Matt is a Malaysia based humanitarian and travel photographer. Well known as a photographer and international workshop instructor, Matt’s images have been used by business and organizations around the globe. Matt also on the design board for Think Tank Photo, a camera bag manufacturer. In 2013 Matt founded the On Field Media Project to train the staff of non-profits to use appropriate technology to produce timely as well as quality images.

5 Comments

  1. azkay

    The shots aren’t f/1, they’ll be whatever you have the lens set at. If you’re using a manual lens with an aperture ring, then you’ll still get whatever aperture you’re using, it just won’t be in the exif info because the camera doesn’t know.

    Reply
  2. Alex

    Hi Matt,
    To do fair apples to apples comparison of the Canon 50mm/f1.2 to the Fuji 35m/f1.4 it would be best to align the depth of field using both aperture control and setting distance from the subject to get the same field of view. Also lighting plays and important role here as the Canon FD/1.2 photo shot above looks to be without much contrast ratio (i.e. cloudy day), vs the Fuji 35/f1.4 was shoting a high contrast ratio scene (appears to be with off camera flash with ambient reduced using high shutter) . While I am sure Fuji is sharper than the Canon, I think the different may be a bit exaggerated due to the aperture/DOF and contrast ratio difference. Just a thought. Thanks for sharing your test result. Sorry you were disappointed.

    Reply
  3. Alex

    Hi Matt,
    I forgot to mention one more thing. Regarding this statement “Canon 50 f/1.2 so the camera’s aperture was really at f/1.0”. Recall that focal reducers will increase light concentration by a stop (1..4x light) as well as reduce focal length by 0.7x. So 50mm/f1.2 FF lens + LTII is actually creates a 35/0.85 cropped lens (not 35mm/f1.0). Unfortunately, many sensors start doing pixel shading below f1.0. This may also affect your color results. I would recommend you set f/stop to 2.0 on the 50/f1.2 lens. This will result in 35/f1.4 (same as the Fuji). Once this is done then simply frame the photo to the same FOV as the fuji 35/f1.4 @ 1.4 and this “should” result in an apples to apples comparision. Hope this interests you and is helpful.

    Reply
  4. Alex

    then again, since the LTII EF version has no Aperture control on it you may be out of luck. I’m looking at getting a version for FD. Already have Metabones SB for FD for E-Mount. I’m interested in finding results for LTII for my X-T1. I guess it will be hard to get decent results with EF lens due to the lack on Aperture control on EF lens. Metabones SB EF to Fuji X would have given better results and avoided the pixel shading issue.

    Reply
  5. su

    What is beyond my understanding is this – how can an aperture (lens’ physical opening) be more than what it is set at? In this case, if canon 50mm f1.2 was set at f1.2 – it cannot become any larger, despite whatever is put in front or behind the lens).
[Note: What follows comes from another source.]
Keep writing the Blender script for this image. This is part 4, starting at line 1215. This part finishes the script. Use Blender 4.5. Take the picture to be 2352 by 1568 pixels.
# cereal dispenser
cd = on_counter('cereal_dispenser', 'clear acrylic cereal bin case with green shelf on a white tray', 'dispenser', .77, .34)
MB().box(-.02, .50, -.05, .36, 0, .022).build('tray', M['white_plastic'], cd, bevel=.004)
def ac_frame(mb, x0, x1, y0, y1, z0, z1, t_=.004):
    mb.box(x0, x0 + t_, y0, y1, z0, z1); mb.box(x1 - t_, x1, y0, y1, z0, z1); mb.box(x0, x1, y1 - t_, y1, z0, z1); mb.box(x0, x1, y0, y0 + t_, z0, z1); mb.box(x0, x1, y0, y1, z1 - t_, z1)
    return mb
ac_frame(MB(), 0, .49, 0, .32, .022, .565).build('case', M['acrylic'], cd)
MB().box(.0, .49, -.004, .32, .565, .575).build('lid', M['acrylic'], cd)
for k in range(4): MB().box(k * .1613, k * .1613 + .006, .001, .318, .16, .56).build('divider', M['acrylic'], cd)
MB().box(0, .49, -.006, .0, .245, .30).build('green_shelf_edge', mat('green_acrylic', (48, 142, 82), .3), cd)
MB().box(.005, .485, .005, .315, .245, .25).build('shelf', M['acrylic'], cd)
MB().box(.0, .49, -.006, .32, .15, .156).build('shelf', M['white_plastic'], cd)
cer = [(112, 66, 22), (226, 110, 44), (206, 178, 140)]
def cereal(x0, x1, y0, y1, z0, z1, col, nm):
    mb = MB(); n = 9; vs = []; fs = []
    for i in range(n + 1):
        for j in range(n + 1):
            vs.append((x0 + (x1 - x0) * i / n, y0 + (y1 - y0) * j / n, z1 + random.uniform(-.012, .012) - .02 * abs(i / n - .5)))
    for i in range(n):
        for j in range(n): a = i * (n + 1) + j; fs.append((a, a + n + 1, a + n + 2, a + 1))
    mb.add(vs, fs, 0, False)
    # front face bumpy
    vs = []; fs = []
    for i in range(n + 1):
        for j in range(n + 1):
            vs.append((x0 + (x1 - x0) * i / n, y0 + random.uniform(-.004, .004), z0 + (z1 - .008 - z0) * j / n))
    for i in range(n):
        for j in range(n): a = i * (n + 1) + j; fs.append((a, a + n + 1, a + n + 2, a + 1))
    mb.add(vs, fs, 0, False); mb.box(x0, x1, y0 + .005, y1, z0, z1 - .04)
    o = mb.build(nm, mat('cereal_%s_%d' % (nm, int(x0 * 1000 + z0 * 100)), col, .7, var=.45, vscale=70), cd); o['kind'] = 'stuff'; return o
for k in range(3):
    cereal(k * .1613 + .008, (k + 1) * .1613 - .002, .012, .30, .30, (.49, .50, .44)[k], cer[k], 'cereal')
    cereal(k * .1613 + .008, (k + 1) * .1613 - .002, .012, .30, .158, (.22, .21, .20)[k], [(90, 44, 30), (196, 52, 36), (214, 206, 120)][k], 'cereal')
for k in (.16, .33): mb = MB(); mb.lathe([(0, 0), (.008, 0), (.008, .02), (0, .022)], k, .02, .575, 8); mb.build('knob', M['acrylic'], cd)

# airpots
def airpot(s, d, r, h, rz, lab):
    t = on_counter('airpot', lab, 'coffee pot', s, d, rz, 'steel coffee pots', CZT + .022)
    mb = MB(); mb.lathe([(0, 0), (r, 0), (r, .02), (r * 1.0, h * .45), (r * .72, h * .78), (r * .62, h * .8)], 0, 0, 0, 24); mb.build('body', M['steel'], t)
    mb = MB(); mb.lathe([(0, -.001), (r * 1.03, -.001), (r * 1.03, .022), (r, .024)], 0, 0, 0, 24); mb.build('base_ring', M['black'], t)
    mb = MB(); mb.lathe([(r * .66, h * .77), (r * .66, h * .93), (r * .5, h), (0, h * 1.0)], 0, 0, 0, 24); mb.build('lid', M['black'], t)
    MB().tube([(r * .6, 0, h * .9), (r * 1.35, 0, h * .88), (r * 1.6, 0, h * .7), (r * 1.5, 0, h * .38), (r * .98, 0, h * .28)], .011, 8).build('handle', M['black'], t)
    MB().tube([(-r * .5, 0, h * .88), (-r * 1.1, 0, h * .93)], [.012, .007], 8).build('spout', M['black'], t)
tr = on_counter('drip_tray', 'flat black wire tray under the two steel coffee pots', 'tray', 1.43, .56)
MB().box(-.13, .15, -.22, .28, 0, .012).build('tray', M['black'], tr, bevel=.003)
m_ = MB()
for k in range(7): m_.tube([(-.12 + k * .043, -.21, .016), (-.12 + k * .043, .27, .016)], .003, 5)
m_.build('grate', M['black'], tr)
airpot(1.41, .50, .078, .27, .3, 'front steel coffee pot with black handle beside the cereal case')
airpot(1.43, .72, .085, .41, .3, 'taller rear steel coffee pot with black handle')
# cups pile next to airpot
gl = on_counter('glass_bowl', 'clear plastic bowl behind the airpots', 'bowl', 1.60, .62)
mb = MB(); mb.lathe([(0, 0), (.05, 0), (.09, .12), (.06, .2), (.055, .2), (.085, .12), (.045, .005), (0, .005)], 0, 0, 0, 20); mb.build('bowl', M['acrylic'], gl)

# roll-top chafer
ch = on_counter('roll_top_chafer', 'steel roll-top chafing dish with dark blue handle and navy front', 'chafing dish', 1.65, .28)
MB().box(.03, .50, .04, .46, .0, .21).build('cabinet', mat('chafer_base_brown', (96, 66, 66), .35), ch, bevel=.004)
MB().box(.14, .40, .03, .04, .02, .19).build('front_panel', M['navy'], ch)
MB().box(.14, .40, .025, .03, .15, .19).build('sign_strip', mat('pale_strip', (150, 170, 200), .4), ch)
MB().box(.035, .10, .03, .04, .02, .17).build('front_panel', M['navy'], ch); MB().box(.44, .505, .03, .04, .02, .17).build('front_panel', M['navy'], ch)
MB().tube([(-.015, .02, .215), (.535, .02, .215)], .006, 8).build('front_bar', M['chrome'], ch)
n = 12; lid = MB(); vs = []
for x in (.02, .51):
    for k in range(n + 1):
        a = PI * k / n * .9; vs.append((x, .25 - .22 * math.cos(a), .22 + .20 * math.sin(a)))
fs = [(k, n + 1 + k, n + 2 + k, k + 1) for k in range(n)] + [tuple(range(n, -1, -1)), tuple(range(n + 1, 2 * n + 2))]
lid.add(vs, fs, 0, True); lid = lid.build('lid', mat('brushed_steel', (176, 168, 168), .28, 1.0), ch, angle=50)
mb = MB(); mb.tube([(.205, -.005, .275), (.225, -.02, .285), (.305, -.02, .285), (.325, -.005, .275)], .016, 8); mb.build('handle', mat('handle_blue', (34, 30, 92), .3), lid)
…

    I believe the correct interpretation should be that the lens aperture stays at whatever it is set at, without it losing anything due to APS-C sensor size. I believe that the actual effect of any FF lens attached to an APS-C lens causes loss of aperture equivalent to the conversion factor (1.5 in case of Fuji X), as well as gain of focal length. Therefore, a canon 50mm f1.2 lens when fitted on Fuji X with a normal adapter, will result in FF equivalent of 75mm f/1.8 (I may be wrong in deriving 1.8). Similarly, with this turbo adapter, FF equivalent will remain at 50mm f/1.2 and not gain a stop and lose focal length. In other words, there will not be any loss of f-stop nor focal length on APS-C cameras.

    Actual loss of f-stop on APS-C camera is usually not much discussed, therefore, the confusion.